On its face it is an absurdity to say "The kettle boils" when we mean "The water in the kettle boils." But
reflection will show us that we have merely condensed our words a little. Many idioms are curious
condensations, and many figures of speech may be explained as natural and easy condensations. We have
already seen such a condensation in "more complete" for "more nearly complete."
The following definitions and illustrations are for reference. We do not need to know the names of any of
these figures in order to use them, and it is altogether probable that learning to name and analyse them will to
some extent make us too self-conscious to use them at all. At the same time, they will help us to explain
things that otherwise might puzzle us in our study.
1. Simile. The simplest figure of speech is the simile. It is nothing more or less than a direct comparison by
the use of such words as like and as.
Examples: Unstable as water, thou shalt not excel. How often would I have gathered my children together, as
a hen doth gather her broodunder her wings! The Kingdom of God is like a grain of mustard seed, is like
leaven hidden in three measures of meal. Their lives glide on like rivers that water the woodland. Mercy
droppeth as the gentle rain from heaven upon the place beneath.

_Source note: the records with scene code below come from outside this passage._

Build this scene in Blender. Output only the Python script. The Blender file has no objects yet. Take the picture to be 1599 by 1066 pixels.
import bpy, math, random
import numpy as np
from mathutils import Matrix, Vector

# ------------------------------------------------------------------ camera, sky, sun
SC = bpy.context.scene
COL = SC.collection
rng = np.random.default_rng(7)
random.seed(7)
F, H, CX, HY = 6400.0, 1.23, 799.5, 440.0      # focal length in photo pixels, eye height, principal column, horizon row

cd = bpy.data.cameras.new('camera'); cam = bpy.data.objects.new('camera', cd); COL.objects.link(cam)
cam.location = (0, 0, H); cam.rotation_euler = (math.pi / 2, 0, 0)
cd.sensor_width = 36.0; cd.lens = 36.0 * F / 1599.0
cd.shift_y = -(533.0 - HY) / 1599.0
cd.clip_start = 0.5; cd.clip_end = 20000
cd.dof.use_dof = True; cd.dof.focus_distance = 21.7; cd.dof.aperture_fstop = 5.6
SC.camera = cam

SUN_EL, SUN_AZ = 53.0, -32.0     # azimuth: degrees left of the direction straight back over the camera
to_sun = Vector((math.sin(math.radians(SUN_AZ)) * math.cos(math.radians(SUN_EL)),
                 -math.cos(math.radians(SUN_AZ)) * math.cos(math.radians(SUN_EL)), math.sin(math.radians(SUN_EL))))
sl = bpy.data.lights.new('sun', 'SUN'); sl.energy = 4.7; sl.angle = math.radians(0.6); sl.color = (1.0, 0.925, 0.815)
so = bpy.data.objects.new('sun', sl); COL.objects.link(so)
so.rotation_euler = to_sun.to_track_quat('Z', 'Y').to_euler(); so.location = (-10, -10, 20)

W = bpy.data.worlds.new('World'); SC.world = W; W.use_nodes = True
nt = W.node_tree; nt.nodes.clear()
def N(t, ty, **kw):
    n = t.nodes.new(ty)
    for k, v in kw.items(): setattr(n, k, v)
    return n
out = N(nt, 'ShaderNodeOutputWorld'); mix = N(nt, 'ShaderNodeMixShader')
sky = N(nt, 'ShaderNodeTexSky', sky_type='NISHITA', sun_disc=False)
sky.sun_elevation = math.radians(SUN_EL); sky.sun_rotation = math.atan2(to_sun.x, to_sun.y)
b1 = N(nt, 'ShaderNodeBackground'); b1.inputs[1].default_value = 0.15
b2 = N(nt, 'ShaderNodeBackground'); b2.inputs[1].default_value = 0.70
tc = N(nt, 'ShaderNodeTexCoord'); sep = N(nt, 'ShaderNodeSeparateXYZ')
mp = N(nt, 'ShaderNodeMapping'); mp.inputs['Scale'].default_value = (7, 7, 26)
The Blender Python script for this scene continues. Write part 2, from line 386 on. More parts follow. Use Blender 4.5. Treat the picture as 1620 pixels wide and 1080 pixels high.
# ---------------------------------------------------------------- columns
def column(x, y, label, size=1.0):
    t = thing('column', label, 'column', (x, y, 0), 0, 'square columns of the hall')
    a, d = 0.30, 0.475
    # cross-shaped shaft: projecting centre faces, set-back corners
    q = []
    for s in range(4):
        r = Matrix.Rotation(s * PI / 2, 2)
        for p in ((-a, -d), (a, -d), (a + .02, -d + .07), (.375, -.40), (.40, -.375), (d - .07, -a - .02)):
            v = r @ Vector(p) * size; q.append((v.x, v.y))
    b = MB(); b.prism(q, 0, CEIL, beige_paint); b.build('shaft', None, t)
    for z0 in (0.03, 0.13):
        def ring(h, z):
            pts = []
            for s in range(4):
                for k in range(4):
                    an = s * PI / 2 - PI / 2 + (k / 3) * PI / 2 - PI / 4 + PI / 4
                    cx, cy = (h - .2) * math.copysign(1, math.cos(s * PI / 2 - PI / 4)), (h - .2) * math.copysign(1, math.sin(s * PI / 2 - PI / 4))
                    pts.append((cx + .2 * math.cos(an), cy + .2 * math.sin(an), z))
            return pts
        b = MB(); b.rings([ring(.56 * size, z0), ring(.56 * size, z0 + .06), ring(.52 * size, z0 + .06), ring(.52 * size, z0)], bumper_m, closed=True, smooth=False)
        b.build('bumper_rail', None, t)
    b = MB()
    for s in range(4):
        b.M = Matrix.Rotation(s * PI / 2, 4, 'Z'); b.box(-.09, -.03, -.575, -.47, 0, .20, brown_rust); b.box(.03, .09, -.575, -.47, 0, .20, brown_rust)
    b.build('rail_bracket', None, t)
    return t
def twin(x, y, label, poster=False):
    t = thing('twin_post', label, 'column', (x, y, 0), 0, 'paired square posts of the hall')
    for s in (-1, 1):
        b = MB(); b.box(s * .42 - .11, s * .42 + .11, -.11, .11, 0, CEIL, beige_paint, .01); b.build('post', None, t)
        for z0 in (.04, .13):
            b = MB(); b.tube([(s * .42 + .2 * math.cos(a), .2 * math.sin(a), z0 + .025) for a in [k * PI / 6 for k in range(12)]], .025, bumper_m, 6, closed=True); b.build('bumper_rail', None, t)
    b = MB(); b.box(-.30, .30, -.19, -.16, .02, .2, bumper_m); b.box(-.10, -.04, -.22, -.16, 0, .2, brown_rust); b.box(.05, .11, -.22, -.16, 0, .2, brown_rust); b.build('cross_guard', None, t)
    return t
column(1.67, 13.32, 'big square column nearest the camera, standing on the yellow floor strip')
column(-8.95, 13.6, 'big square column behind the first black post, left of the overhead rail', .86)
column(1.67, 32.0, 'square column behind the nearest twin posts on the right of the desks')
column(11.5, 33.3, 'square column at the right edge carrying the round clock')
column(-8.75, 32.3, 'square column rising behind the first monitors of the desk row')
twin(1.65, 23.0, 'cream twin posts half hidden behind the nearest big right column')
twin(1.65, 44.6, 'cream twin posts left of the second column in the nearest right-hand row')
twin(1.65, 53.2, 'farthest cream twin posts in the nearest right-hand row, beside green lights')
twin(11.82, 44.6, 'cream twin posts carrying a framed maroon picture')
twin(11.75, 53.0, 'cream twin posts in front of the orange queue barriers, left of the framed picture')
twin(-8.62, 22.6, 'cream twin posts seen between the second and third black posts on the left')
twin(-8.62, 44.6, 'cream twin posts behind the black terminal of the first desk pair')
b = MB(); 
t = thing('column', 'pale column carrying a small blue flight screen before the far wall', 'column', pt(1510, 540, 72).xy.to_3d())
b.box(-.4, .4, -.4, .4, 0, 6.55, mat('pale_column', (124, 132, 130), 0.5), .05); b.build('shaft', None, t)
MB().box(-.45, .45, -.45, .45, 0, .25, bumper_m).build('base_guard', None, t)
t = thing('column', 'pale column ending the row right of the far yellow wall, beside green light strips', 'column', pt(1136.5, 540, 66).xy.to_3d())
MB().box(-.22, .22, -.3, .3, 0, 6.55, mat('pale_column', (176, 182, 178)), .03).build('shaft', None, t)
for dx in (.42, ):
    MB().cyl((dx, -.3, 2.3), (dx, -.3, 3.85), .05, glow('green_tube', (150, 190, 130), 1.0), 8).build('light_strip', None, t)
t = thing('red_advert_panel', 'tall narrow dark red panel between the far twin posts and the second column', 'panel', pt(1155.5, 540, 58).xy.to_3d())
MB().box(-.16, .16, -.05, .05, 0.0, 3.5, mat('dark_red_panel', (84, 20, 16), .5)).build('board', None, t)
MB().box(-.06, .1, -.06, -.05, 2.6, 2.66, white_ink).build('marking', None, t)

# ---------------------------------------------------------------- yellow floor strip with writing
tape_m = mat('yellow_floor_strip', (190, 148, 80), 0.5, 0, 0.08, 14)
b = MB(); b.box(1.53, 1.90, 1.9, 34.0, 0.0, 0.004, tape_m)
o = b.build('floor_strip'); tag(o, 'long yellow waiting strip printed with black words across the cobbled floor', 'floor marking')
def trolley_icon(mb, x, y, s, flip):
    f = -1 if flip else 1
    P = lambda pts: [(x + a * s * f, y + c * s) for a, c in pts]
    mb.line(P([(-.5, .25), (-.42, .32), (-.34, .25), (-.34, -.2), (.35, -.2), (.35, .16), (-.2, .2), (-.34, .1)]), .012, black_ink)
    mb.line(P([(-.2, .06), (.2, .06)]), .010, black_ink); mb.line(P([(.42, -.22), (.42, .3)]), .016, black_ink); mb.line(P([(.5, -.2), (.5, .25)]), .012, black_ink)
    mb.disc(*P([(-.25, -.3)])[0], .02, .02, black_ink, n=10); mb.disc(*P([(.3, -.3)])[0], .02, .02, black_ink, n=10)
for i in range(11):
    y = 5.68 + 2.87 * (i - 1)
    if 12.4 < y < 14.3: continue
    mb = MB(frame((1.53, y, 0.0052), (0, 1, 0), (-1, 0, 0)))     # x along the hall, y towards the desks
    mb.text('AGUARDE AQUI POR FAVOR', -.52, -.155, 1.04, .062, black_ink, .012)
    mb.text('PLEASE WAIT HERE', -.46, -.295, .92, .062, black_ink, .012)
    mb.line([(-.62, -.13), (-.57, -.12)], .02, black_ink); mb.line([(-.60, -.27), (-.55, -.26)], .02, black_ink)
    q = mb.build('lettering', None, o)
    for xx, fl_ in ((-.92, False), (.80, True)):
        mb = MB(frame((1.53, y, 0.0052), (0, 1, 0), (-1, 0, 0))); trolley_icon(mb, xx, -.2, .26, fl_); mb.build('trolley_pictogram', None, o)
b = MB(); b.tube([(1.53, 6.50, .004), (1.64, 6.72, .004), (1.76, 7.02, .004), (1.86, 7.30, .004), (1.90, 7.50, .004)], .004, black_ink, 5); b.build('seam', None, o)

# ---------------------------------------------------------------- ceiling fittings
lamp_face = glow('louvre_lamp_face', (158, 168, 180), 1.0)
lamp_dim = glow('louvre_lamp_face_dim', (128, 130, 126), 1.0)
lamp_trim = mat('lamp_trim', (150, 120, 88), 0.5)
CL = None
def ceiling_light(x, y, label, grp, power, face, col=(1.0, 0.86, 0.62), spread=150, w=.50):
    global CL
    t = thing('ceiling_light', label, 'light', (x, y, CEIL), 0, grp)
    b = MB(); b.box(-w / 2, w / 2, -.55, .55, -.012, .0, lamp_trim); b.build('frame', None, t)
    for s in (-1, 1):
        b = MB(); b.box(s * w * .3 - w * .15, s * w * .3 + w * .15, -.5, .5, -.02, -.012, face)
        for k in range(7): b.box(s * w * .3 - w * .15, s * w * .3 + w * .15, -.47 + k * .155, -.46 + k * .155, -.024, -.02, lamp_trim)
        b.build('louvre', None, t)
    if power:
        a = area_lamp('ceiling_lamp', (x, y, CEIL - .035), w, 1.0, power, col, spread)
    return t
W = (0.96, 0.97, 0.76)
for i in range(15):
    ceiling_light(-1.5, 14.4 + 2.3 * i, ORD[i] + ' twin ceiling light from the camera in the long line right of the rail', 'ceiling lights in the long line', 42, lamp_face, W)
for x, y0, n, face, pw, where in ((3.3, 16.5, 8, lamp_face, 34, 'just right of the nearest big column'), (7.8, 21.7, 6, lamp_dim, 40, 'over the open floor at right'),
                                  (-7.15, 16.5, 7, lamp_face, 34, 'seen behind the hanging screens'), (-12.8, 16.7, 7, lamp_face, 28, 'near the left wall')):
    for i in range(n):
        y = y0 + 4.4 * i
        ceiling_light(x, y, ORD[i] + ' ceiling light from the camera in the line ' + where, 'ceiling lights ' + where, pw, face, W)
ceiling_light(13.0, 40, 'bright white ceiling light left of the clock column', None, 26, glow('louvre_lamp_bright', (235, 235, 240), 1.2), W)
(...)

2. Metaphor. A metaphor is an implied or assumed comparison. The words like and as are no longer used, but
the construction of the sentence is such that the comparison is taken for granted and the thing to which
comparison is made is treated as if it were the thing itself.
Examples: The valiant taste of death but once. Stop my house's ears. His strong mind reeled under the blow.
The compressed passions of a century exploded in the French Revolution. It was written at a white heat. He
can scarcely keep the wolf from the door. Strike while the iron is hot. Murray's eloquence never blazed into
sudden flashes, but its clear, placid, and mellow splendor was never overclouded.
The metaphor is the commonest figure of speech. Our language is a sort of burying-ground of faded
metaphors. Look up in the dictionary the etymology of such words as obvious, ruminating, insuperable,
dainty, ponder, etc., and you will see that they got their present meanings through metaphors which have now
so faded that we no longer recognize them.
Sometimes we get into trouble by introducing two comparisons in the same sentence or paragraph, one of
which contradicts the other. Thus should we say "Pilot us through the wilderness of life" we would introduce
two figures of speech, that of a ship being piloted and that of a caravan in a wilderness being guided, which
would contradict each other. This is called a "mixed metaphor."